Canada yesterday, Tuesday, launched its billion-dollar program aimed at strengthening its military by further relying on national enterprises to reduce its dependence on the United States.
“We’ve relied too much on our geography and others to protect us,” Canadian Prime Minister Mark Carney said during a visit to the offices of CAE, a firm specializing in simulation technologies for the defense and aviation sectors.
“This has created vulnerabilities that we can no longer allow and dependencies that are no longer sustainable,” he added.

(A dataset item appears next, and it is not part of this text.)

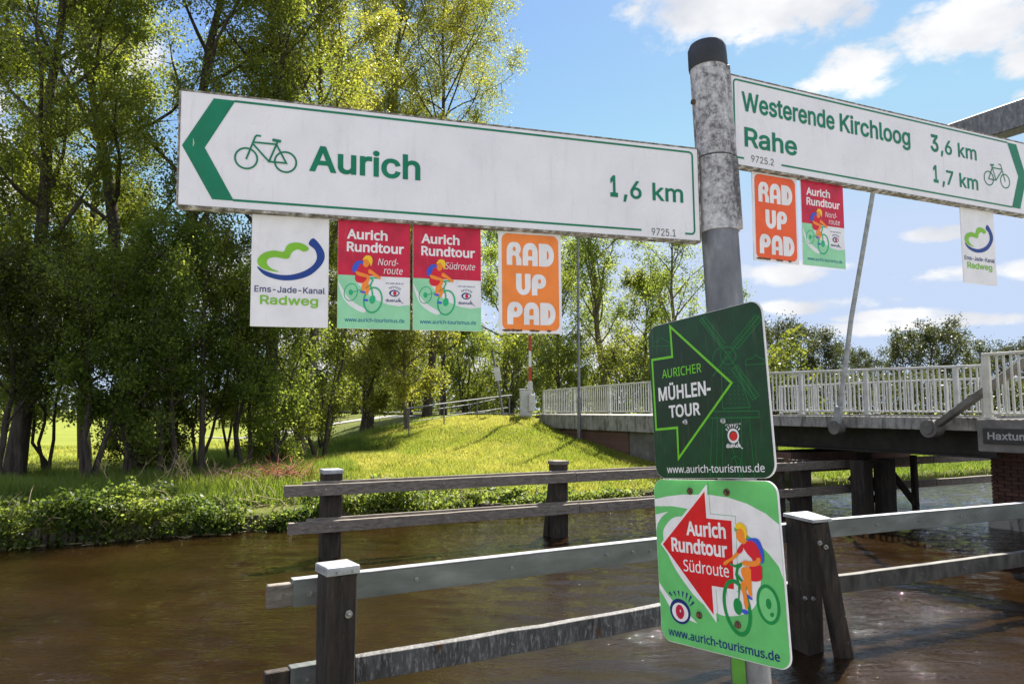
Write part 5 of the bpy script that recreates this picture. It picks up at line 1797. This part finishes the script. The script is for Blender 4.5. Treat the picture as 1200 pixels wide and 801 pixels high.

This Canadian defence industrial strategy is part of the country’s commitment to spend $82 billion over five years on defence to bring Canada in line with NATO’s defence spending targets of 2 per cent of GDP by the end of the year and 5 per cent by 2035.
Carney has not stopped repeating for months that the world is becoming an increasingly dangerous place and that the US is no longer a reliable partner that Canada can count on for its protection, as AFP points out.
The plan calls for strengthening defence capabilities on land, sea and air, noted Carney, who felt that “the world has changed and that Canada must change with it.”
The Canadian prime minister is particularly concerned about Canadian sovereignty in the Arctic as rising temperatures due to climate change lead to melting ice and open up the appetites of major powers for this land, rich in critical minerals.
Carney has become one of the most authoritative voices globally criticising the administration of US President Donald Trump, AFP notes. In a speech in Davos for the World Economic Forum in January, which was widely broadcast, he opined that the global order of the past decades had “crumbled”.
Yesterday he returned to his vision for the world, explaining that Canadian nationalism is at the antithesis of the Trump administration’s American perspective, which extols the Christian roots of Western civilization.
“Canadian nationalism is a political nationalism” and Ottawa’s mandate is to defend the rights of every person in a vast and diverse country, Mark Carney noted.
“There is a struggle between Canadian nationalism and the kind of nationalism the United States is for,” he ruled.